Classroom lesson · Ajvar - the red pepper spread · 🇷🇸 Serbia

Ajvar - the red pepper spread

Roasted red peppers turned into a smoky, sweet, vivid orange spread

A glass jar of bright red ajvar pepper spread with bread on the side

Photo · Wikimedia Commons

What is it?

Ajvar (say 'AYE-var') is a thick, bright red-orange spread made from roasted sweet peppers, aubergines, garlic and a little oil. It is spread on bread, served alongside grilled meat, mixed into stews, and given to children as a snack. Every Serbian autumn, families spend a weekend making it together.

Tell me more

Ajvar season is September. Mountains of red peppers appear in markets across Serbia. Families buy 50 or even 100 of them in one go. The whole batch is roasted over open fires in the garden, until the skins blister and char.

Once roasted, the peppers go cool. Then everyone helps peel them - the burnt skin slides off easily once cold. The fragrant flesh inside is chopped, simmered with oil and garlic, and stirred for hours until it turns into a thick spread. The smell takes over the whole neighbourhood.

When it's ready, ajvar is spooned into clean glass jars. The jars are sealed and stored in a cool cellar to last all winter. Some families make thirty or forty jars in one weekend. By spring, they often still have a few left.

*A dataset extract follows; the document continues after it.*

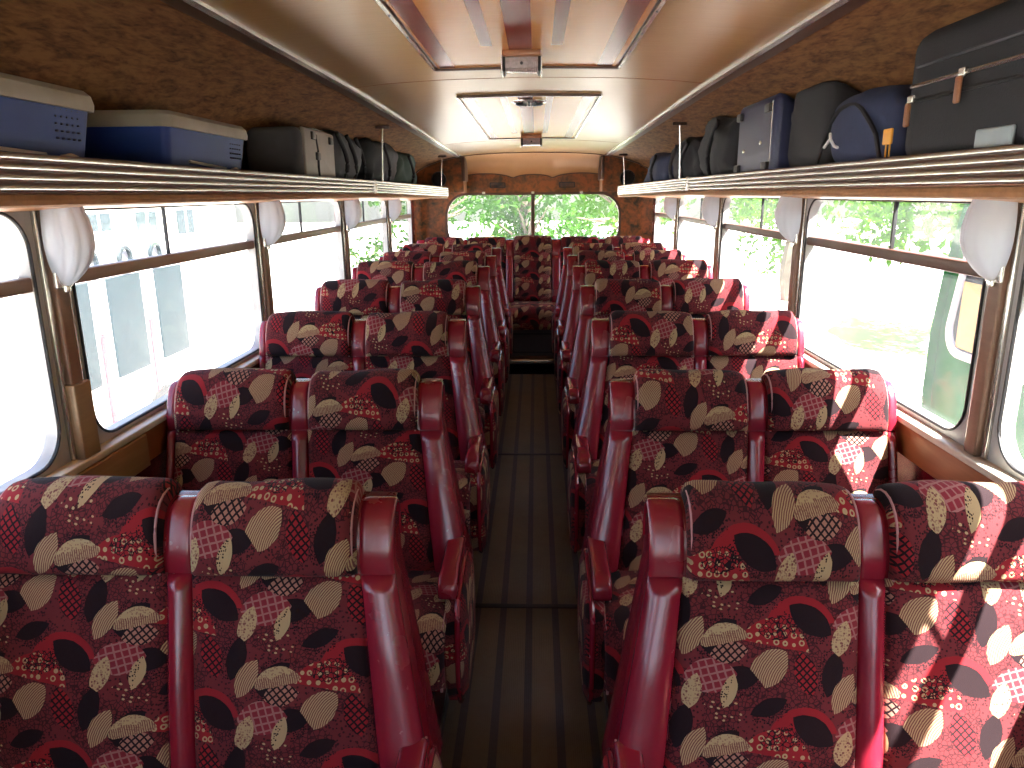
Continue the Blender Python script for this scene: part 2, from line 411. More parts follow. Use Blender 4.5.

Some ajvar is sweet and mild - perfect for children. Some is 'ljuti' (spicy) - made with hot peppers as well as sweet ones. Many Serbian kitchens keep a jar of each, so everyone can choose how much fire they want with their bread.

In the classroom

Walk your class through this in 15 minutes.

Talk together

Discussion prompts

  1. 01Why might a family spend a whole weekend preparing food for the winter?
  2. 02Some foods change a lot when they are roasted - they taste sweeter, deeper, smokier. Can you think of others?
  3. 03Many cultures preserve food in autumn for the cold months. How does where a family lives shape what they store?
Try this

Classroom activity

As a class, taste-test a few different roasted vegetable spreads (or just talk through what each one would taste like). Then design the label for your own 'class spread' jar. Give it a name, a colour, and three words to describe its flavour.